Prediction of Yuba-Sutter housing rebound met with skepticism
• 51.1 percent drop in home prices since 2005
• 9.2 percent projected increase in home prices from the second quarters of 2011 to 2012
• 9 percent projected increase in home prices from second quarters of 2012 to 2013
• 165,858 residents
• 19.2 percent unemployment rate
Source: 24/7 Wall St.
Read more: America's Ten Worst Housing Markets Poised to Recover http://tinyurl.com/6cgbggz.
A new report says the Yuba-Sutter housing market is poised to improve in 2012, but local real estate experts don't give the prediction much weight.
After sustaining more than a 50 percent decline in home prices since the end of 2005, the Yuba City metropolitan statistical area has been identified by a financial news and opinion website as one of 10 areas where home prices will increase in the next year
Yuba-Sutter home prices are expected to increase 9.2 percent from the second quarter of 2011 to the second quarter of 2012 and by another 9 percent in the year after that, according to 24/7 Wall St.
"I don't think people are sitting down and number-crunching Yuba City," said area real estate appraiser Terry Kennington. "We are kind of like a lottery machine, and the balls pop out and the numbers are in our favor."
The data is only as good as the source, he said, and even then calculated by high-tech algorithms. The market can change in a day.
"As projections go, they are all speculative, and the market has been historically unstable for the last couple of years," he said. "I really don't put much weight in projections on short-term results."
Yet positive news is better than the alternative.
"I would not want the market segment to be discouraged. The market will rebound," he said. "There is going to be a time when it comes up.

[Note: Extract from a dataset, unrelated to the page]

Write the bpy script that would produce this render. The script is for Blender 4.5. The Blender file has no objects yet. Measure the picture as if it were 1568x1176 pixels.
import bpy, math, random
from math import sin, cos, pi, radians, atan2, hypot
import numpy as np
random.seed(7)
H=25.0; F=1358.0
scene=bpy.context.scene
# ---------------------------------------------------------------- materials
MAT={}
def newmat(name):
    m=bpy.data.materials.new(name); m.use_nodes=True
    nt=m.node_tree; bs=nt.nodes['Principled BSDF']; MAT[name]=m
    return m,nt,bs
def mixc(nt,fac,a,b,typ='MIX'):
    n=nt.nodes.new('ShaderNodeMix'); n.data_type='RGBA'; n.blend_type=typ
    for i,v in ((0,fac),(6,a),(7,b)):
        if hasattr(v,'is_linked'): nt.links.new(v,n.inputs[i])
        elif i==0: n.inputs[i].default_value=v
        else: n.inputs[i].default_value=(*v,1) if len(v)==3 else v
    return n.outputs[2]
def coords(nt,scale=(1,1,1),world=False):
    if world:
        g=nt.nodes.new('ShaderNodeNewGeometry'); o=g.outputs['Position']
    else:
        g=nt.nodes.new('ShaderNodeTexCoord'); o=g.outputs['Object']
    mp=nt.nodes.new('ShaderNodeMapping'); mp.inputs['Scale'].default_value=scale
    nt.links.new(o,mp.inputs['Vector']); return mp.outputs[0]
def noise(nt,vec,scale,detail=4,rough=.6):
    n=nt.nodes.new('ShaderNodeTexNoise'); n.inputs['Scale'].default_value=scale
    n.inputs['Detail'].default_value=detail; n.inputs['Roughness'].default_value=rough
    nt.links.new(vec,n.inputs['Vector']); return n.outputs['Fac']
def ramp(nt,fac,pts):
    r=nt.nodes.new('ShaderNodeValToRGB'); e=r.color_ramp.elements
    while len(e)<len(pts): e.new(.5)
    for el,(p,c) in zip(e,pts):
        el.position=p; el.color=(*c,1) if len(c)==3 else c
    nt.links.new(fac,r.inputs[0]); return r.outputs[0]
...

I just hope they're right."
Help could come from banks, if they were more assertive in keeping homeowners in their homes rather than foreclosing, Kennington said.
And historically, the market has seen a bump in election years, as officials try to take action to ensure favor with voters.
Yuba-Sutter also has its strong suits to attract home purchases, including a relatively low crime rate, available support services, proximity to Sacramento and a thriving agricultural sector, he said.
According to the real estate news site DataQuik, Yuba County had 88 home sales in September, compared to 100 in August and 88 at the same time the previous year. The $134,000 median home sales price is lower than the month before, at $140,000, and September 2010, at $145,000.
The number of sales of resold homes was on the decline from the previous year, but new homes sales were up. Sutter County figures were not available.
Yuba City real estate agent Lloyd Leighton said he did not know how accurate the prediction of a rebound is, but it is certainly possible. The Mortgage Bankers Association is also forecasting housing price increases are coming in 2012 and 2013.
Some of Leighton's optimism draws from October's monthly housing study by Realtor.com that reported year-over-year housing price increases in the double digits in various metro areas around the nation and topping 20 and 30 percent in Florida.
Admittedly, Leighton said, California price increases are a mere fraction of that, but there are still positive indicators in the Yuba-Sutter market.
"If you just forgot for a minute that 30 or 40 percent of mortgages in California are underwater, and if you just look at our sale activity and the number of months of inventory we have on hand, you'd say this is a good market," he said.
Current home sales in Yuba City are double those during the recession in the '90s, and inventory on the market is about three-fourths of what was then, Leighton said.
Yuba-Sutter's market also is such that people's cost to buy homes with a minimum down payment, principle interest and taxes is less than what they would pay to rent something comparable. And all-cash buyers are able to buy nice homes with a higher yield on their investment.
"In the last month, my office has seen a lot of increased activity," Leighton said. "Is that something that is just going to last a few months, or is that the start of something new? It's hard to know.
James Andrews, a frequent commentor on the Wall St. site, expressed doubt the prediction is legitimate.
"Expecting home prices in the Yuba City Metropolitan Area to increase 9 percent means the authors invented this from statistics and not from reality. The decline continues as it has no employment except farming," he wrote. "The Yuba City area will lose another 10 percent over the next 2 years. I assume the rest of the areas are similarly misstated hopes and not reality."
Appeal-Democrat online readers had mixed reactions.
"That is some serious spin! In fact, I haven't seen spin like that since I got rid of my record player in the '80s! I will believe it when I see it," wrote Katie Hennessy Farley.
But Kathy Kilgore chose to read into the numbers more optimistically.
"At least it made the list and isn't the worst place to live as it was at one time," she said.
Overall, Leighton said he takes such reports with a grain of salt and said his advice to people is what he practices himself: Buy real estate when it makes sense.
"You buy something you can afford with a fixed-rate loan and you buy for the long term," he said.